Im Folgenden skizzierte Leinen, welche Punkte bei der von ihm angemahnten stärkeren Integration Beachtung finden müssten:

Es gebe also, so Leinen zusam­men­fassend, einen „riesigen Reform­bedarf“ auf mehreren Feldern. An Vorschlägen hierzu mangele es nicht, aber angesichts der in der EU-Reform­de­batte vorherr­schenden „Kakophonie“ könne der Bürger gar nicht anders, als verun­si­chert zu sein.

Proble­ma­tisch sei vor allem, dass die Debatte stets aus natio­naler Perspektive geführt werde.
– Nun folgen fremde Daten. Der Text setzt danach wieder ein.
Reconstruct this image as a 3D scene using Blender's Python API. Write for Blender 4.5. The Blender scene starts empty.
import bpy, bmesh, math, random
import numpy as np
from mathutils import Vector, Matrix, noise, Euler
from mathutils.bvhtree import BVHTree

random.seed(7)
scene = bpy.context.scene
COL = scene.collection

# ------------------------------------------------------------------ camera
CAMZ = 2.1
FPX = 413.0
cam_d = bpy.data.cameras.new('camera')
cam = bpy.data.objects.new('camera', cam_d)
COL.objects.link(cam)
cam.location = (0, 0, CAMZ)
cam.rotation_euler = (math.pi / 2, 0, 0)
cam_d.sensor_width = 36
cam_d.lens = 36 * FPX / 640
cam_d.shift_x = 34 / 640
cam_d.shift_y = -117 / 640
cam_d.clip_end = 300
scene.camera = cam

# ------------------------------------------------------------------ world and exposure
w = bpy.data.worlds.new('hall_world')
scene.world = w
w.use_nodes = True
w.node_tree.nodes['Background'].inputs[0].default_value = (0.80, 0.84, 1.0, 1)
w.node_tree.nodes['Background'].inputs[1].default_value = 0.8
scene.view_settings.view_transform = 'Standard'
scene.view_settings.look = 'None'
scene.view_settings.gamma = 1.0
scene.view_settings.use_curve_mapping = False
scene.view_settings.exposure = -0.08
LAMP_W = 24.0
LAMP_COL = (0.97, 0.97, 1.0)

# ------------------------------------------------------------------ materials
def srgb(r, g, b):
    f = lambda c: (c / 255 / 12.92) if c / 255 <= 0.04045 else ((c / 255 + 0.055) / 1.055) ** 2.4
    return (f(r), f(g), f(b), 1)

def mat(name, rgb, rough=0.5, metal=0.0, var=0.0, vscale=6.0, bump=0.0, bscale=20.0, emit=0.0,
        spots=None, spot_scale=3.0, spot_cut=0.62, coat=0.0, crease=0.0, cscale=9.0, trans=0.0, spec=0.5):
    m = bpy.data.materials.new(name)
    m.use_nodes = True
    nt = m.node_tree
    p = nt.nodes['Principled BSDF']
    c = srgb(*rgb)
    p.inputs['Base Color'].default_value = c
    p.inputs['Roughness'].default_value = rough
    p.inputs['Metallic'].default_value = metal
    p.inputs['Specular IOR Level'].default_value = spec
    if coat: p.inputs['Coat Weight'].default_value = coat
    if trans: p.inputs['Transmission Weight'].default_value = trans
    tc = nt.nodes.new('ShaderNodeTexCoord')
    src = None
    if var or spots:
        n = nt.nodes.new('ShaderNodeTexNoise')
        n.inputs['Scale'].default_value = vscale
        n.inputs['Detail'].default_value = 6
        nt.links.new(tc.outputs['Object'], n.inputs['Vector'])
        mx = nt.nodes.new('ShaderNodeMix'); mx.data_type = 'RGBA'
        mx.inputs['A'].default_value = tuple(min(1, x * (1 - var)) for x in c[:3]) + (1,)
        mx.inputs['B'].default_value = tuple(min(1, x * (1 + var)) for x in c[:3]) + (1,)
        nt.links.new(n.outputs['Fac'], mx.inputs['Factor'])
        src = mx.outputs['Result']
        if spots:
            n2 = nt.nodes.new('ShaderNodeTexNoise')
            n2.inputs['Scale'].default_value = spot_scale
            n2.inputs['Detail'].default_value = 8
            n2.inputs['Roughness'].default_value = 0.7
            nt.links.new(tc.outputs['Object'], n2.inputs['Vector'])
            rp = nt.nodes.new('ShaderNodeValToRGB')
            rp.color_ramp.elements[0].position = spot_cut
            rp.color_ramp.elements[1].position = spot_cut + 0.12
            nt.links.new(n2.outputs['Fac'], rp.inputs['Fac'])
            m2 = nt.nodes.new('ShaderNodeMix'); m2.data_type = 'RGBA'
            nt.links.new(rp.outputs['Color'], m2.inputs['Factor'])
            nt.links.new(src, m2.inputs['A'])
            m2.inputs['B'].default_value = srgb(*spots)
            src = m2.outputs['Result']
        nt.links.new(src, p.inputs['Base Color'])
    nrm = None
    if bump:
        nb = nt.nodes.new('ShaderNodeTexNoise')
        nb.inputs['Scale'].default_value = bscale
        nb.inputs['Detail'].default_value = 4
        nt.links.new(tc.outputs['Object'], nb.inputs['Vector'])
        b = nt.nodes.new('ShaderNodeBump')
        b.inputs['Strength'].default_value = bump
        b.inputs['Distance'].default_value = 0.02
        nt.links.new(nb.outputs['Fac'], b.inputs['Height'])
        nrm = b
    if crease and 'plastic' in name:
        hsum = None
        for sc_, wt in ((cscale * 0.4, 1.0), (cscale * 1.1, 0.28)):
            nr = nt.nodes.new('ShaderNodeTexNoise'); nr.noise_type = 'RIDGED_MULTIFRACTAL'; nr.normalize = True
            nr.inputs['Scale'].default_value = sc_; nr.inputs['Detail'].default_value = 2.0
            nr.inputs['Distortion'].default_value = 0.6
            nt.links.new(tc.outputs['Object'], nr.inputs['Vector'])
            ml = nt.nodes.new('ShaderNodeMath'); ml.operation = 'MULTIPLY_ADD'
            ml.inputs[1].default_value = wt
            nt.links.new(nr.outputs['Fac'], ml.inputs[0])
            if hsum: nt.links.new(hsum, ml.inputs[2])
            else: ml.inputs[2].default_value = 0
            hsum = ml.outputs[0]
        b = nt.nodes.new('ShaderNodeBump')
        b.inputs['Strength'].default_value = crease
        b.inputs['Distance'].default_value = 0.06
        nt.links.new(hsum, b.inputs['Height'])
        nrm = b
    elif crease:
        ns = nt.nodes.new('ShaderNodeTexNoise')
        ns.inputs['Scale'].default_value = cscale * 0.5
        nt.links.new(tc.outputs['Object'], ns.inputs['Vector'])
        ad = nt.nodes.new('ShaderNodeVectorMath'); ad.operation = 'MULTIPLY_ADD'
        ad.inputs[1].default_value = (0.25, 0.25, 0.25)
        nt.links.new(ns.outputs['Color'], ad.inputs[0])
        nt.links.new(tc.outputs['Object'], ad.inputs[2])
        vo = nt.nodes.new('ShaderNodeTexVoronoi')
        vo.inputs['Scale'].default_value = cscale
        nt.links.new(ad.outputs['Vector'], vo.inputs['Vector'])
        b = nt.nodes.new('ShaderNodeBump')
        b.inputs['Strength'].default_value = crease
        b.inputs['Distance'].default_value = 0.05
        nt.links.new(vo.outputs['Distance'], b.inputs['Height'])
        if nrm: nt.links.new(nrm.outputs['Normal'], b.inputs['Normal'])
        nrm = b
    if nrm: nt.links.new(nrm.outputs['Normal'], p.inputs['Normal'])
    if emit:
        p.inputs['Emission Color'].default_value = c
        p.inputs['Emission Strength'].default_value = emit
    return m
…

Um eine dringend notwendige trans­na­tionale Debatte auf europäi­scher Ebene anzustoßen, gebe es drei Methoden: Die ersten beiden, nämlich (1) die Einrichtung eines „Rats der Weisen“ oder (2) einer Regie­rungs­kon­ferenz, seien in der gegen­wär­tigen Lage aller­dings unzurei­chend. Vielmehr müsse das EP zum ersten Mal sein Initia­tiv­recht nutzen, um (3) einen europäi­schen Konvent einzu­be­rufen, wie es ihn zur Erarbeitung der Grund­rech­te­charta und des Verfas­sungs­ver­trags bereits zweimal gegeben habe. Diesmal müsse aber von vornherein die Öffent­lichkeit mitge­nommen- und die Zivil­ge­sell­schaft einge­bunden werden. So könne zu mehr Solida­rität, mehr Demokratie und nicht zuletzt auch zu mehr Effizienz – durch Besei­tigung der „zu großen“ Hürde der Einstim­migkeit – beigetragen werden.

Abschließend betonte Leinen die Notwen­digkeit eines neuen Narrativs, einer neuen, überzeu­genden Zielvor­stellung für Europa: Wofür steht Europa? Im 20. Jahrhundert stand Europa für Frieden und Freiheit. Im 21. Jahrhundert müsse es für Stabi­lität und Wohlstand in der globa­li­sierten Welt stehen.